No, Hirschbiegel says, there was no reaction from the Princess's family. "You know they never comment," he says. "They might actually like the film. I think the depiction of Diana is a sweet one. I like watching that Diana. I still like it very much."

He holds no grudges against the UK press. "They kind of treated me very nicely. They didn't hit against me. They hit incredibly against the writer and they were rather unkind with Naomi [Watts] often," Hirschbiegel says. "It was never ever held against me that I was German."

The film 13 Minutes looks likely to receive a far more enthusiastic response than Diana. It was given an ovation at its recent British premiere at the Edinburgh Film Festival and has been sold all over the world.

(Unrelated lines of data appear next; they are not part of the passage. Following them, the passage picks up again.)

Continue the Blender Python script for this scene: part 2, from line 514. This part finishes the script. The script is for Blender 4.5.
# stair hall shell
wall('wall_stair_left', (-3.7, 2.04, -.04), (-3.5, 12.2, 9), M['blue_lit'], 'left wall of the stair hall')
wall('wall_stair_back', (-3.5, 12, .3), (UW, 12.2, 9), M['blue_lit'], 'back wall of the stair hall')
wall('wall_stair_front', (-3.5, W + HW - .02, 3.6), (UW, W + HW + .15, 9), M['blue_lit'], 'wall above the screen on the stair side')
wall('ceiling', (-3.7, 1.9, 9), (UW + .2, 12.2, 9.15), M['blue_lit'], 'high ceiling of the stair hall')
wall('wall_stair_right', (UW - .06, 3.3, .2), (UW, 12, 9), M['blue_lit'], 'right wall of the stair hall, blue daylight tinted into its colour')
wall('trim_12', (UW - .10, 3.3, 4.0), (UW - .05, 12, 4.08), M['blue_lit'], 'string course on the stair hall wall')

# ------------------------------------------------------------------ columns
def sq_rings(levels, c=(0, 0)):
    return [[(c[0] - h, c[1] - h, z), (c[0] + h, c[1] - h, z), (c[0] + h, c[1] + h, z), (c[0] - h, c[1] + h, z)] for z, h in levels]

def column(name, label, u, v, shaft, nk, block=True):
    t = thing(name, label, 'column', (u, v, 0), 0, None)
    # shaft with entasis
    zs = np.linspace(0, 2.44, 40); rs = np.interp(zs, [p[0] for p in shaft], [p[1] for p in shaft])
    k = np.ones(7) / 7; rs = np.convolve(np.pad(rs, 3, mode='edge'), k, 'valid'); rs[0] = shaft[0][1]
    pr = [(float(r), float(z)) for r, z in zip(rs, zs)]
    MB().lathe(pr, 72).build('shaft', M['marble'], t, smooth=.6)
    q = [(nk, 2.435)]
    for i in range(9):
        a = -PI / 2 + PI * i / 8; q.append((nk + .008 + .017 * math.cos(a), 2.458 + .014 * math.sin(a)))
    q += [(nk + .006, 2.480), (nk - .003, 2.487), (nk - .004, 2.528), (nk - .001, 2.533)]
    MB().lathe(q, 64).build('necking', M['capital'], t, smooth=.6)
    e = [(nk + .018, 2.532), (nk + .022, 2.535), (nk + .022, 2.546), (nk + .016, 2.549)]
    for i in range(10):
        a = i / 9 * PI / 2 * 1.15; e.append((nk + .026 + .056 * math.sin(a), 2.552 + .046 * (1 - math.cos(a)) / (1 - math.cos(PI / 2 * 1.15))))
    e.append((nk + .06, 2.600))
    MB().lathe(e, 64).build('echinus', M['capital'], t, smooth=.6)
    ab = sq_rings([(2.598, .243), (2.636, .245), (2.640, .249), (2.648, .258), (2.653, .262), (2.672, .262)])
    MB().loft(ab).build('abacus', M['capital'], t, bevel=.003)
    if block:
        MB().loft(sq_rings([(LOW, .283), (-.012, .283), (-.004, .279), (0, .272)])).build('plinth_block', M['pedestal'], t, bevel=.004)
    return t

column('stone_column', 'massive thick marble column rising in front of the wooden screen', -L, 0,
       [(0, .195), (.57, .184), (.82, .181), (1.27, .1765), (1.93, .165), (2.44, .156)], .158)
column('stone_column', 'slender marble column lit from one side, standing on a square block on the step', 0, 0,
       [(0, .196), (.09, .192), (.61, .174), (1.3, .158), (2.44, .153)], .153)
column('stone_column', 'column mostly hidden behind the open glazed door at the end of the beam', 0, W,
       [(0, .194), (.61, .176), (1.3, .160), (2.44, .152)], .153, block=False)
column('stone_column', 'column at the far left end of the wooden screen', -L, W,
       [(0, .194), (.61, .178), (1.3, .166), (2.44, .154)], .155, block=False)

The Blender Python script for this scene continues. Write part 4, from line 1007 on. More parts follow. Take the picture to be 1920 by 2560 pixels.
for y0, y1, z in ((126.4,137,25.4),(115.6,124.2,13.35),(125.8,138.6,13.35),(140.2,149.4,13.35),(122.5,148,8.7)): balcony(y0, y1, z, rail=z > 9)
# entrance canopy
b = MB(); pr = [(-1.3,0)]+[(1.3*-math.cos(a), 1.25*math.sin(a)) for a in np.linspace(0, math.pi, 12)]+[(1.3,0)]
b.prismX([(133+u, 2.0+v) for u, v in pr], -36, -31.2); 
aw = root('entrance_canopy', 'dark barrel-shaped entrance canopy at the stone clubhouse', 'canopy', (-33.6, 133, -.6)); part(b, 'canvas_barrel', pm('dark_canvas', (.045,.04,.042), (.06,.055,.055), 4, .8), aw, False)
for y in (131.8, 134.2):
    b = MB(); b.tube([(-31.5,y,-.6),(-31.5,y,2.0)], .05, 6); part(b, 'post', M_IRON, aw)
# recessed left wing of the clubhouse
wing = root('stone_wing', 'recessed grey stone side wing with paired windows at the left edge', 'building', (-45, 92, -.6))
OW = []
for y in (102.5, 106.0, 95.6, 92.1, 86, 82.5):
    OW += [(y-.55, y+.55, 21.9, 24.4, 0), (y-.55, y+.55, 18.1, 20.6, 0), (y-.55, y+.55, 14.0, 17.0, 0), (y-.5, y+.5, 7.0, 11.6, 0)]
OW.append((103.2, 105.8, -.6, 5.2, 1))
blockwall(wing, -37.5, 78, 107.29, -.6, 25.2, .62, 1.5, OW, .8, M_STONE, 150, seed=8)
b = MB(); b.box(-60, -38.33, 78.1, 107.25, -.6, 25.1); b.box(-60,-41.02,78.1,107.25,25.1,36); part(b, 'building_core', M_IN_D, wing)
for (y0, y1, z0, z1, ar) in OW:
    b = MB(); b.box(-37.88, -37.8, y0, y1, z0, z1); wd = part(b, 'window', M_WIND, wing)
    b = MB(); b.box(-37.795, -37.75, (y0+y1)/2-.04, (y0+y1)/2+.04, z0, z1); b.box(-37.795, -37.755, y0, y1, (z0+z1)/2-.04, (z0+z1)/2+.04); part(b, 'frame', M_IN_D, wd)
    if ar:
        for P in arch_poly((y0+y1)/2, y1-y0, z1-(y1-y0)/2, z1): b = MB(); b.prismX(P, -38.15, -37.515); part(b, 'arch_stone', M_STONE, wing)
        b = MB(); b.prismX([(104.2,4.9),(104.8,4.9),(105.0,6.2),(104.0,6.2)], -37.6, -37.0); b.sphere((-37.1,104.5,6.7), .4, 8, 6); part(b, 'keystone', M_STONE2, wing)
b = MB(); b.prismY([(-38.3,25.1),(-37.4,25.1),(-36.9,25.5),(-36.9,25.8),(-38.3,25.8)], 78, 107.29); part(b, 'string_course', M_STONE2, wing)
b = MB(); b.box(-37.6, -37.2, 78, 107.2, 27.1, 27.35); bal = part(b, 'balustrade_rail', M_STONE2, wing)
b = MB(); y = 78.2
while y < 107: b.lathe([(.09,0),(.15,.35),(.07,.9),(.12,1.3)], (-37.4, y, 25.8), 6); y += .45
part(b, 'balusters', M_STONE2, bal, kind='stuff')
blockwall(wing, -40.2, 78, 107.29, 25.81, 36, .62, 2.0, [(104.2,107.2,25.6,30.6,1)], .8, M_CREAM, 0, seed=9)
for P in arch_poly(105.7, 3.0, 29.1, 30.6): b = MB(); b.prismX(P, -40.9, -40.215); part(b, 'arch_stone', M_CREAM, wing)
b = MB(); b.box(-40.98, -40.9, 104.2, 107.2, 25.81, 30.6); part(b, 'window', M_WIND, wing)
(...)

Hirschbiegel is already in pre-production on a new project, a TV series called Back to Back, set in Berlin during the 1970s. This has been scripted by British writer Paula Milne. In evoking the Cold War era, Hirschbiegel is bound to pay the same painstaking attention to period detail as in his films set during the Third Reich. It is a source of evident pride that Germans in their eighties who saw Downfall "overwhelmingly" praised its accuracy.

"When it comes to the details like the language and the way people carry themselves, I try to be authentic. I don't try to please anybody. I try to get it as right as possible." He does not want to "cheat" or mislead audiences. If they like his films, they like them. If they don't, he will take it on the chin. "You try to do your best but it is part of the deal, part of the game that people don't like a film," he reflects on the risk that the public might turn against a movie. "Most of my films are liked very much and I got lots of awards, but there are no guarantees. If you think that way, you are going to have to stop work."